Anne-Marie Côté qui étudie en criminologie a observé dans son enquête que la probabilité d’être victime diminue quand des «gardiens» interviennent dans les conflits qui sont souvent en amont de l’intimidation ou quand on se défend suite à des gestes qui induisent l’intimidation. Il semble que la violence dans les écoles ne soit pas un phénomène rare (verbale 74%, physique 44,2% et via les médias sociaux 22,7%), et il est très difficile de distinguer le rôle de victime de celui d’agresseur. Un(e) même élève peut facilement passer d’un «statut» à l’autre. Mme Côté suggère donc de porter davantage d’attention aux «tierces personnes» dans l’environnement des victimes. Elle croit qu’on pourrait mieux prévenir le processus qui conduit à la victimisation en leur portant plus d’attention. Ces tierces personnes (adultes ou pas) peuvent responsabiliser tout un groupe par leur positionnement clair contre toute forme de violence.

J’ai été invité à prendre position aujourd’hui dans différents médias (chez Mario Dumont – LCN et à CHOI Radio X Québec, entre autres) sur le sujet de l’intimidation, en particulier dans le contexte des enseignants qui craignent de plus en plus la présence des téléphones multifonctions dans les classes. Redoutant que les élèves utilisent leur appareil à mauvais escient, c’est une autre forme d’intimidation qui fait surface…

J’avais un «vieux billet» (écrit en 2012) sous la main – Cachez ce cellulaire que je ne saurais voir à l’école… – et je m’en suis servi pour ramener l’importance de recadrer la problématique globale de la présence des «cellulaires» à l’école. Au-delà des ressources et des conseils qu’il contient, j’aimerais ajouter trois mesures qui me semblent porteuses pour agir sur l’intimidation, en particulier quand elle se nourrie par les médias sociaux. Je crois qu’elle vont dans le sens de ce que propose Anne-Marie Côté, dans son mémoire.
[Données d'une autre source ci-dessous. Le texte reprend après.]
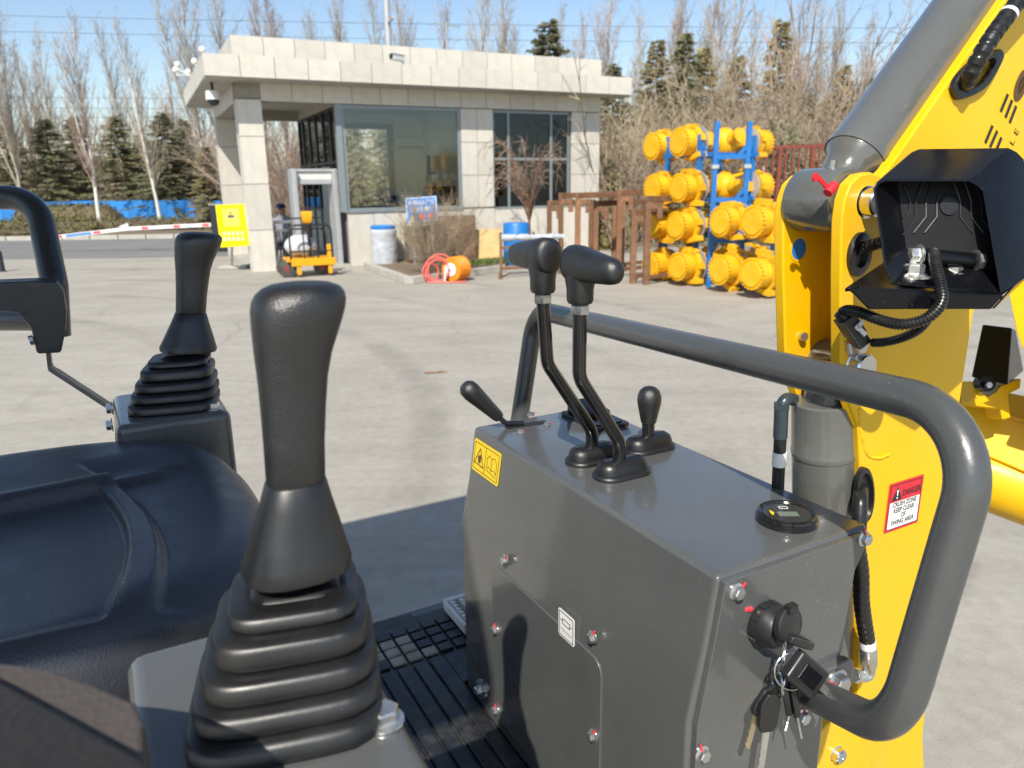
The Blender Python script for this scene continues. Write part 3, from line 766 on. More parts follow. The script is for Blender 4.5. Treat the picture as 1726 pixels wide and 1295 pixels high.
# far grab rail; upper tube's grey paint darkened to stand in for deep shade
gp = fillet([PD(-160, 333, 1.28), PD(62, 333, 1.28), PD(92, 480, 1.24), PD(97, 565, 1.26)], [.075, .03], 12)
mb = MB(); mb.tube(gp, .0205, 20); part('grab_rail', mb, M['railshade'], smooth=60)
mb = MB(); mb.tube([PD(-120, 540, 1.42), PD(56, 540, 1.42)], .0205, 20); part('grab_rail', mb, M['gray'], smooth=60)

# ---- unseen roof with side panel, outlines cut for the shade below, and two posts
mb = MB(); mb.prism([W(a, b, 1.20) for a, b in ((-1.75, -.362), (-1.19, -.362), (-1.19, -.386), (-.86, -.386), (-.80, -.25), (-.62, -.18), (-.10, -.18), (-.10, 1.2), (-1.75, 1.2))], E3 * .05)  # notch left so a thin streak of sun can reach the seat
cp = part('shade_canopy_roof', mb, M['shade_canopy'], bev=.006)
mb = MB(); mb.prism([W(a, b, 1.20) for a, b in ((-1.75, -.74), (-1.08, -.74), (-1.0, -.60), (-.90, -.42), (-.88, -.388), (-1.75, -.388))], E3 * .05)  # extra panel added only to put the seat in shade
part('added_shade_panel', mb, M['shade_canopy'], bev=.006)
for b in (-.12, .80):
    mb = MB(); mb.tube([W(-1.38, b, -.6), W(-1.38, b, 1.2)], .03, 14); part('shade_canopy_post', mb, M['shade_canopy'])

# ---- boom
BN, BF = .08, .166           # near and far side planes
by = 0.016
def PBo(pts, b): return [PB(x, y, b) for x, y in pts]
out_px = [(1417, 640), (1417, 470), (1419, 372), (1424, 337), (1434, 310), (1450, 294), (1468, 290), (1485, 297), (1497, 285), (1694, 0), (1790, -138), (2010, -455), (2130, -470), (2215, -370), (1980, 40), (1790, 270), (1665, 430), (1641, 530), (1612, 720), (1590, 870), (1570, 1100), (1556, 1240), (1560, 1330), (1540, 1480), (1440, 1480), (1443, 1290), (1452, 1010), (1455, 900), (1446, 720)]
outline = PBo(out_px, BN)
mb = MB(); mb.prism(outline, E2 * by)
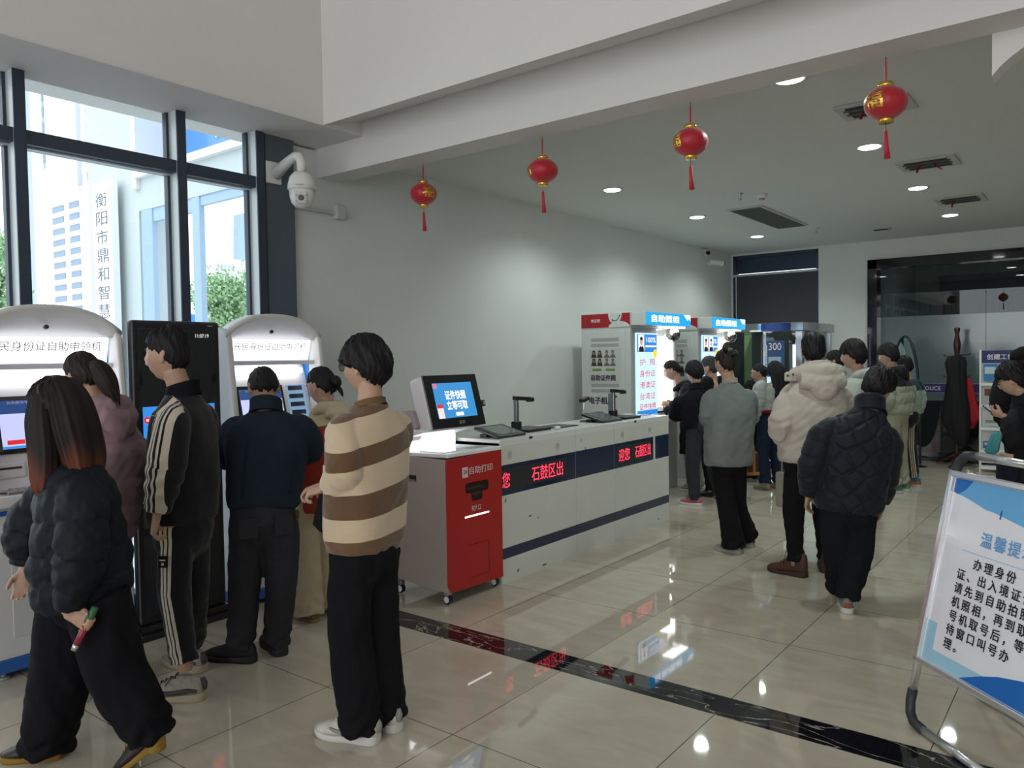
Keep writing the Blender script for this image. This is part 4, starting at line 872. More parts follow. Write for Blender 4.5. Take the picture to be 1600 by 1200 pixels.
for k, s in enumerate(('　办 理 身 份', '证、出入境证件', '请先到自助拍照', '机照相，再到取', '号机取号后，等', '待窗口叫号办', '理。')):
    s = s.replace(' ', '')
    text(s, PK, pan, SP(.128+(.0 if k else .02), .712-.055*k)+face*.0085, su, sln, size=.046, bold=.026, align='LEFT', space=1.42)
pshape('poster_figure', [(.285, .905), (.292, .905), (.294, .93), (.29, .945), (.284, .93)], PB2, .0088)
# rear leg frame
RF = np.array((-.464, 4.004, 0)); ru = np.array((.66, -.75, 0)); top_c = SP(.05, 1.06)-face*.02
rl = [top_c, RF+np.array((0, 0, .14))+(top_c-RF)*np.array((.12, .12, 0))]
bar('rear_leg', top_c, RF+(top_c-RF)*.11, .0155, ALU, e)
MB().tube([RF+(top_c-RF)*.12, RF+(top_c-RF)*.07+ru*.002, RF+ru*.02+np.array((0, 0, .035)), RF+ru*.06+np.array((0, 0, .018)), RF+ru*.10+np.array((0, 0, .016))], .0185, 14).build('corner_joint', M('joint_charcoal', '2c2f33', .5), e, smooth=True)
bar('rear_foot_bar', RF+ru*.09+np.array((0, 0, .017)), RF+ru*.52+np.array((0, 0, .017)), .0155, ALU, e)
top_r = SP(SW-.05, 1.06)-face*.02; bar('rear_leg', top_r, RF+ru*.60+(top_r-RF-ru*.6)*.11, .0155, ALU, e)
MB().tube([RF+ru*.60+(top_r-RF-ru*.6)*.12, RF+ru*.595+np.array((0, 0, .05)), RF+ru*.56+np.array((0, 0, .02)), RF+ru*.51+np.array((0, 0, .016))], .0185, 14).build('corner_joint', M('joint_charcoal', '2c2f33', .5), e, smooth=True)

# ------------------------------------------------------------------ outside the windows
struct(MB().box(-60, -5.2, -30, 90, -.4, -.2).build('ground', M('pale_paving', (.55, .57, .58), .9, noise=.08, nscale=.5)))
WGP = M('entrance_wall_pale_grey', (.52, .58, .60), .7, noise=.04, nscale=.8); WBL = M('entrance_blue_glass', '3f86cc', .2, coat=.3); WFR = M('entrance_frame_blue_grey', '9db6d0', .6)
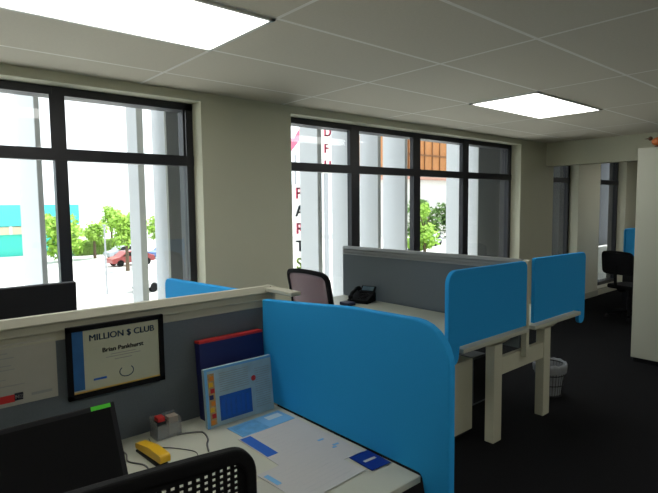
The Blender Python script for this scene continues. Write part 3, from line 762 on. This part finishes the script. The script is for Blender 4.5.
car('silver car under the dark trees in the third pane of the wide window', 57, 44, .4, ps)
car('white car furthest right in the third pane of the wide window', 63, 48.5, .3, pw)

# ------------------------------------------------------------------ light
world = bpy.data.worlds.new('World'); sc.world = world; world.use_nodes = True
nt = world.node_tree; bg = nt.nodes['Background']
bg.inputs['Color'].default_value = (.90, .96, 1.0, 1); bg.inputs['Strength'].default_value = 1.8
sun = bpy.data.lights.new('sun', 'SUN'); sun.energy = 5.0; sun.angle = .01; sun.color = (1, .97, .9)
so = bpy.data.objects.new('sun', sun); COL.objects.link(so)
so.rotation_euler = Vector((-.5, -.04, -.8)).to_track_quat('-Z', 'Y').to_euler(); so.location = (0, 20, 20)
for n, x0, x1 in (('a', -1.1, 2.02), ('b', 2.92, 7.04), ('c', 8.04, 8.95), ('d', 9.83, 11.05)):
    L = bpy.data.lights.new('portal', 'AREA'); L.shape = 'RECTANGLE'; L.size = x1-x0; L.size_y = 2.2
    L.cycles.is_portal = True
    o = bpy.data.objects.new('portal', L); COL.objects.link(o); o.location = ((x0+x1)/2, 4.2, 1.45)
    o.rotation_euler = (-PI/2, 0, 0)

# ------------------------------------------------------------------ camera
f, cx, cy, E = 520, 329, 246.5, 1.69
pitch = math.radians(4.55); yaw = math.radians(48.97); roll = math.radians(-.6)
F = Vector((math.cos(yaw)*math.cos(pitch), math.sin(yaw)*math.cos(pitch), -math.sin(pitch)))
R = Vector((math.sin(yaw), -math.cos(yaw), 0)); U = R.cross(F)
c_, s_ = math.cos(roll), math.sin(roll)
R, U = c_*R+s_*U, -s_*R+c_*U
cam = bpy.data.cameras.new('camera'); cam.sensor_width = 36; cam.lens = f/658*36; cam.clip_start = .05; cam.clip_end = 600
co = bpy.data.objects.new('camera', cam); COL.objects.link(co)
mtx = Matrix((R, U, -F)).transposed().to_4x4(); mtx.translation = (0, 0, E)
co.matrix_world = mtx
sc.camera = co

sc.view_settings.view_transform = 'Standard'; sc.view_settings.look = 'None'
sc.view_settings.gamma = 1; sc.view_settings.use_curve_mapping = False
sc.view_settings.exposure = .70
  1. Dans chaque école, il devrait y avoir une ressource dédiée spécifiquement à l’intervention (préventive et consécutive) face à l’intimidation. Cette ressource devrait former et coordonner une brigade institutionnelle de pairs-aidants, dans la respect de la philosophie du professeur de l’Université de Sherbrooke, Jacques Limoge. Les jeunes ont tendance à se tourner vers leurs semblables pour demander conseil, la recherche le démontre assez clairement. D’où l’importance que certains jeunes soient formés en tant qu’aidants. On ne leur demandera pas de tout faire. Ne serait-ce que de leur apprendre comment référer… Cette ressource dédiée devrait aussi faire le pont entre la direction, les enseignants et les parents qui vivent des épisodes de doutes face à la réalité des jeunes confrontés avec l’intimidation parce que trop de parents se sentent persona non grata à l’école.
  2. Les interventions institutionnelles consécutives à l’intimidation devraient s’inspirer du modèle « conséquence / réparation », popularisée au Québec, entre autres, par Camil Sanfaçon. Le plus important dans la démarche étant ce qui entoure le processus de réparation…
  3. Dans la foulée du principe qu’on pourrait résumer par «cessons de se mettre la tête dans le sable», les C.S. devraient cesser immédiatement de mettre des filtres dans les réseaux informatiques qui bloquent les médias sociaux de l’intérieur des établissements scolaires. Le message envoyé aux jeunes quand on bloque c’est «vous êtes entre vous… y aura pas d’adulte» dans les médias sociaux; ce n’est ni le bon message, ni la bonne façon d’agir. Aussi comme parent, on devrait souvent demander à nos enfants «comment ça va dans ta vie numérique?». Rien de mieux que d’être présent dans la vie numérique de nos enfants, en tout respect d’une certaine intimité et vie privée qu’il est raisonnable de leur accorder…

À suivre… le sujet est loin d’être épuisé.